# Instructions for the task:
Render every entry exactly as it appears.

# Listed records:
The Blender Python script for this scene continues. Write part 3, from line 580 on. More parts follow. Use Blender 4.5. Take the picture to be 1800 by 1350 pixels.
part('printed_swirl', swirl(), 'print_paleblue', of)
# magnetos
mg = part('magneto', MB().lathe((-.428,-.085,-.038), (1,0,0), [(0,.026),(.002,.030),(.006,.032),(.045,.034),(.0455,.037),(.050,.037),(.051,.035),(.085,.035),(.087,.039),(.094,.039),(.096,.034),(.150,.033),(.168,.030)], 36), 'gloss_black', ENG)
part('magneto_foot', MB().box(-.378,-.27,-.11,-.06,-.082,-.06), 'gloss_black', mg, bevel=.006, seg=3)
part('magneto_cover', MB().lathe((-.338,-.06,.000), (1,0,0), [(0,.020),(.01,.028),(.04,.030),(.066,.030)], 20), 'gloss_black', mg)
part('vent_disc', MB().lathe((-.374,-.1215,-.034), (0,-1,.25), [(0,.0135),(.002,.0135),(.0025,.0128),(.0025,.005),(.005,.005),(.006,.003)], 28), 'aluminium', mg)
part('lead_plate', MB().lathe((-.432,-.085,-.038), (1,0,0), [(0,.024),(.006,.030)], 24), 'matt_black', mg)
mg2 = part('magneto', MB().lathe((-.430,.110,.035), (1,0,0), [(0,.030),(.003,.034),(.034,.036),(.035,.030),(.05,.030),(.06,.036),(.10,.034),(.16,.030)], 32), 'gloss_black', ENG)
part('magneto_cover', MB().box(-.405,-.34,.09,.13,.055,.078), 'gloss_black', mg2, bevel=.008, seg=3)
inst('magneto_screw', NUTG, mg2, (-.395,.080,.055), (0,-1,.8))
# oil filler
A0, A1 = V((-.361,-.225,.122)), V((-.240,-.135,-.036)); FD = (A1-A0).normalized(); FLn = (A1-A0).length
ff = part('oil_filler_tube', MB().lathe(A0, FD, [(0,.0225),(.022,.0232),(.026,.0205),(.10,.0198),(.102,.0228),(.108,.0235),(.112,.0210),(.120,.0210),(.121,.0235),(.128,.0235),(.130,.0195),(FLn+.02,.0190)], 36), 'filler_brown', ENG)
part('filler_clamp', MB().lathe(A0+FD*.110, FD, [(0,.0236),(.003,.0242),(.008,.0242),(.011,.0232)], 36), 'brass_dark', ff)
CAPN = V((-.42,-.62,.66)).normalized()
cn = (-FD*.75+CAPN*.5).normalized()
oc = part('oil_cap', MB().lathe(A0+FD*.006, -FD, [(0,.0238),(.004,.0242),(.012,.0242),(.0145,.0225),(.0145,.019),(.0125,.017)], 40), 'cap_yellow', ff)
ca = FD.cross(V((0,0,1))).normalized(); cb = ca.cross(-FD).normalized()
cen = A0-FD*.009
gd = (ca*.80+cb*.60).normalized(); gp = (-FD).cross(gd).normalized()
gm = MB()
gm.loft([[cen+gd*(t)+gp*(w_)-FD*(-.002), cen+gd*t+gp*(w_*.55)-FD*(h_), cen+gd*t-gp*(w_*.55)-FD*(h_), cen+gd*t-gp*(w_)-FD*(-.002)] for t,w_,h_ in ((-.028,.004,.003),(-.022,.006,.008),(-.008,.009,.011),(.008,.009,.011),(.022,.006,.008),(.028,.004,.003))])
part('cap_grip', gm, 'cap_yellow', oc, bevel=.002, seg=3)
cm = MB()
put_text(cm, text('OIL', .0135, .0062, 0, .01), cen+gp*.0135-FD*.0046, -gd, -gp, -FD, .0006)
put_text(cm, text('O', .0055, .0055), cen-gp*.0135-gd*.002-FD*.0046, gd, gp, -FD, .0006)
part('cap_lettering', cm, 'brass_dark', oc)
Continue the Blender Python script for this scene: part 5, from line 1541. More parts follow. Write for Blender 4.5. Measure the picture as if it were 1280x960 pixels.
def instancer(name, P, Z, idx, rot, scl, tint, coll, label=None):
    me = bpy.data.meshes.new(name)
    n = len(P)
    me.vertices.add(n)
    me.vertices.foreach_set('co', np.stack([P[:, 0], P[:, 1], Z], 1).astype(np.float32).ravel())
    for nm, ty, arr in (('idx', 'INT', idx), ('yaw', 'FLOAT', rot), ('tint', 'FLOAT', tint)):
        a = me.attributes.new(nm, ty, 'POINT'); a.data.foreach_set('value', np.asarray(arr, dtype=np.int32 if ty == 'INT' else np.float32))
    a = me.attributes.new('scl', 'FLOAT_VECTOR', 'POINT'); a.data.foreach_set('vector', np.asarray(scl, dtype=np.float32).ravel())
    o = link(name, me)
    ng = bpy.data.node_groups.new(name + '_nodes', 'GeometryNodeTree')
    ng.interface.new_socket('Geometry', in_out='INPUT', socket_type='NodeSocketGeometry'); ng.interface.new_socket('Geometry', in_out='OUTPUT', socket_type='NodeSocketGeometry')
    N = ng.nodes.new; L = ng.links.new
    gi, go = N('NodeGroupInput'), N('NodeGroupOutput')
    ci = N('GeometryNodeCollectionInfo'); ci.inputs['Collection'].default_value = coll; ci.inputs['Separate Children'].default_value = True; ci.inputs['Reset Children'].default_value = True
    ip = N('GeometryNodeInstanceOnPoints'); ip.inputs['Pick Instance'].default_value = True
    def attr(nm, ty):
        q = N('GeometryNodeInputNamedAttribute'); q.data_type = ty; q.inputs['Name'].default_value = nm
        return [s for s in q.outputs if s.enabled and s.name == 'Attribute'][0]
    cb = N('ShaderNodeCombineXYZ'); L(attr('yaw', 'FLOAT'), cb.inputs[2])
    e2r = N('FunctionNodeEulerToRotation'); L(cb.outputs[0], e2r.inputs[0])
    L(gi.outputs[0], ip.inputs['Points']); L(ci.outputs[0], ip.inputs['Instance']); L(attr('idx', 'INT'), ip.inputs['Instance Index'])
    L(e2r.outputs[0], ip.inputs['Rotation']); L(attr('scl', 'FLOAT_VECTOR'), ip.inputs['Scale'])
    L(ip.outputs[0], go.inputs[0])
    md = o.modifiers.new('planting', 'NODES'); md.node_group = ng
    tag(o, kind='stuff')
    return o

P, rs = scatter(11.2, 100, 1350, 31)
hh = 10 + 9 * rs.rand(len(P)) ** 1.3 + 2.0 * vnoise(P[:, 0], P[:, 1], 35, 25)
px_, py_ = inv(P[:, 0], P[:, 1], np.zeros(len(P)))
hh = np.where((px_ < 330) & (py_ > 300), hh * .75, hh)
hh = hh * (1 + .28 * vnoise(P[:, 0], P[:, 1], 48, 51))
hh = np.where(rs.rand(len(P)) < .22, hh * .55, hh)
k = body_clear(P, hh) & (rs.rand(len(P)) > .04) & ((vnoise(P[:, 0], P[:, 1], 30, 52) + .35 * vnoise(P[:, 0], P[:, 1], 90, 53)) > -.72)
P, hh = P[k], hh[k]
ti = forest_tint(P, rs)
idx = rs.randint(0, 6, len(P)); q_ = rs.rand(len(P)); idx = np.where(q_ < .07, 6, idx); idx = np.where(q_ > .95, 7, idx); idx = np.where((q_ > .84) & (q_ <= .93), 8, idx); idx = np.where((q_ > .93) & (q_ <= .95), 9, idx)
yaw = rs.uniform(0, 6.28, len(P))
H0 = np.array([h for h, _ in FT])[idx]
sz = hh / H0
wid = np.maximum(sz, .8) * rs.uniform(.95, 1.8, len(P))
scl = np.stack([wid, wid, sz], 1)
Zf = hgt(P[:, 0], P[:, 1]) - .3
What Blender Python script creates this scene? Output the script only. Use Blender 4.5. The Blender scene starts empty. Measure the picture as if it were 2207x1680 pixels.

# Answer to the problem:
The Blender Python script for this scene continues. Write part 3, from line 580 on. More parts follow. Use Blender 4.5. Take the picture to be 1800 by 1350 pixels.
part('printed_swirl', swirl(), 'print_paleblue', of)
# magnetos
mg = part('magneto', MB().lathe((-.428,-.085,-.038), (1,0,0), [(0,.026),(.002,.030),(.006,.032),(.045,.034),(.0455,.037),(.050,.037),(.051,.035),(.085,.035),(.087,.039),(.094,.039),(.096,.034),(.150,.033),(.168,.030)], 36), 'gloss_black', ENG)
part('magneto_foot', MB().box(-.378,-.27,-.11,-.06,-.082,-.06), 'gloss_black', mg, bevel=.006, seg=3)
part('magneto_cover', MB().lathe((-.338,-.06,.000), (1,0,0), [(0,.020),(.01,.028),(.04,.030),(.066,.030)], 20), 'gloss_black', mg)
part('vent_disc', MB().lathe((-.374,-.1215,-.034), (0,-1,.25), [(0,.0135),(.002,.0135),(.0025,.0128),(.0025,.005),(.005,.005),(.006,.003)], 28), 'aluminium', mg)
part('lead_plate', MB().lathe((-.432,-.085,-.038), (1,0,0), [(0,.024),(.006,.030)], 24), 'matt_black', mg)
mg2 = part('magneto', MB().lathe((-.430,.110,.035), (1,0,0), [(0,.030),(.003,.034),(.034,.036),(.035,.030),(.05,.030),(.06,.036),(.10,.034),(.16,.030)], 32), 'gloss_black', ENG)
part('magneto_cover', MB().box(-.405,-.34,.09,.13,.055,.078), 'gloss_black', mg2, bevel=.008, seg=3)
inst('magneto_screw', NUTG, mg2, (-.395,.080,.055), (0,-1,.8))
# oil filler
A0, A1 = V((-.361,-.225,.122)), V((-.240,-.135,-.036)); FD = (A1-A0).normalized(); FLn = (A1-A0).length
ff = part('oil_filler_tube', MB().lathe(A0, FD, [(0,.0225),(.022,.0232),(.026,.0205),(.10,.0198),(.102,.0228),(.108,.0235),(.112,.0210),(.120,.0210),(.121,.0235),(.128,.0235),(.130,.0195),(FLn+.02,.0190)], 36), 'filler_brown', ENG)
part('filler_clamp', MB().lathe(A0+FD*.110, FD, [(0,.0236),(.003,.0242),(.008,.0242),(.011,.0232)], 36), 'brass_dark', ff)
CAPN = V((-.42,-.62,.66)).normalized()
cn = (-FD*.75+CAPN*.5).normalized()
oc = part('oil_cap', MB().lathe(A0+FD*.006, -FD, [(0,.0238),(.004,.0242),(.012,.0242),(.0145,.0225),(.0145,.019),(.0125,.017)], 40), 'cap_yellow', ff)
ca = FD.cross(V((0,0,1))).normalized(); cb = ca.cross(-FD).normalized()
cen = A0-FD*.009
gd = (ca*.80+cb*.60).normalized(); gp = (-FD).cross(gd).normalized()
gm = MB()
gm.loft([[cen+gd*(t)+gp*(w_)-FD*(-.002), cen+gd*t+gp*(w_*.55)-FD*(h_), cen+gd*t-gp*(w_*.55)-FD*(h_), cen+gd*t-gp*(w_)-FD*(-.002)] for t,w_,h_ in ((-.028,.004,.003),(-.022,.006,.008),(-.008,.009,.011),(.008,.009,.011),(.022,.006,.008),(.028,.004,.003))])
part('cap_grip', gm, 'cap_yellow', oc, bevel=.002, seg=3)
cm = MB()
put_text(cm, text('OIL', .0135, .0062, 0, .01), cen+gp*.0135-FD*.0046, -gd, -gp, -FD, .0006)
put_text(cm, text('O', .0055, .0055), cen-gp*.0135-gd*.002-FD*.0046, gd, gp, -FD, .0006)
part('cap_lettering', cm, 'brass_dark', oc)
Continue the Blender Python script for this scene: part 5, from line 1541. More parts follow. Write for Blender 4.5. Measure the picture as if it were 1280x960 pixels.
def instancer(name, P, Z, idx, rot, scl, tint, coll, label=None):
    me = bpy.data.meshes.new(name)
    n = len(P)
    me.vertices.add(n)
    me.vertices.foreach_set('co', np.stack([P[:, 0], P[:, 1], Z], 1).astype(np.float32).ravel())
    for nm, ty, arr in (('idx', 'INT', idx), ('yaw', 'FLOAT', rot), ('tint', 'FLOAT', tint)):
        a = me.attributes.new(nm, ty, 'POINT'); a.data.foreach_set('value', np.asarray(arr, dtype=np.int32 if ty == 'INT' else np.float32))
    a = me.attributes.new('scl', 'FLOAT_VECTOR', 'POINT'); a.data.foreach_set('vector', np.asarray(scl, dtype=np.float32).ravel())
    o = link(name, me)
    ng = bpy.data.node_groups.new(name + '_nodes', 'GeometryNodeTree')
    ng.interface.new_socket('Geometry', in_out='INPUT', socket_type='NodeSocketGeometry'); ng.interface.new_socket('Geometry', in_out='OUTPUT', socket_type='NodeSocketGeometry')
    N = ng.nodes.new; L = ng.links.new
    gi, go = N('NodeGroupInput'), N('NodeGroupOutput')
    ci = N('GeometryNodeCollectionInfo'); ci.inputs['Collection'].default_value = coll; ci.inputs['Separate Children'].default_value = True; ci.inputs['Reset Children'].default_value = True
    ip = N('GeometryNodeInstanceOnPoints'); ip.inputs['Pick Instance'].default_value = True
    def attr(nm, ty):
        q = N('GeometryNodeInputNamedAttribute'); q.data_type = ty; q.inputs['Name'].default_value = nm
        return [s for s in q.outputs if s.enabled and s.name == 'Attribute'][0]
    cb = N('ShaderNodeCombineXYZ'); L(attr('yaw', 'FLOAT'), cb.inputs[2])
    e2r = N('FunctionNodeEulerToRotation'); L(cb.outputs[0], e2r.inputs[0])
    L(gi.outputs[0], ip.inputs['Points']); L(ci.outputs[0], ip.inputs['Instance']); L(attr('idx', 'INT'), ip.inputs['Instance Index'])
    L(e2r.outputs[0], ip.inputs['Rotation']); L(attr('scl', 'FLOAT_VECTOR'), ip.inputs['Scale'])
    L(ip.outputs[0], go.inputs[0])
    md = o.modifiers.new('planting', 'NODES'); md.node_group = ng
    tag(o, kind='stuff')
    return o

P, rs = scatter(11.2, 100, 1350, 31)
hh = 10 + 9 * rs.rand(len(P)) ** 1.3 + 2.0 * vnoise(P[:, 0], P[:, 1], 35, 25)
px_, py_ = inv(P[:, 0], P[:, 1], np.zeros(len(P)))
hh = np.where((px_ < 330) & (py_ > 300), hh * .75, hh)
hh = hh * (1 + .28 * vnoise(P[:, 0], P[:, 1], 48, 51))
hh = np.where(rs.rand(len(P)) < .22, hh * .55, hh)
k = body_clear(P, hh) & (rs.rand(len(P)) > .04) & ((vnoise(P[:, 0], P[:, 1], 30, 52) + .35 * vnoise(P[:, 0], P[:, 1], 90, 53)) > -.72)
P, hh = P[k], hh[k]
ti = forest_tint(P, rs)
idx = rs.randint(0, 6, len(P)); q_ = rs.rand(len(P)); idx = np.where(q_ < .07, 6, idx); idx = np.where(q_ > .95, 7, idx); idx = np.where((q_ > .84) & (q_ <= .93), 8, idx); idx = np.where((q_ > .93) & (q_ <= .95), 9, idx)
yaw = rs.uniform(0, 6.28, len(P))
H0 = np.array([h for h, _ in FT])[idx]
sz = hh / H0
wid = np.maximum(sz, .8) * rs.uniform(.95, 1.8, len(P))
scl = np.stack([wid, wid, sz], 1)
Zf = hgt(P[:, 0], P[:, 1]) - .3
What Blender Python script creates this scene? Output the script only. Use Blender 4.5. The Blender scene starts empty. Measure the picture as if it were 2207x1680 pixels.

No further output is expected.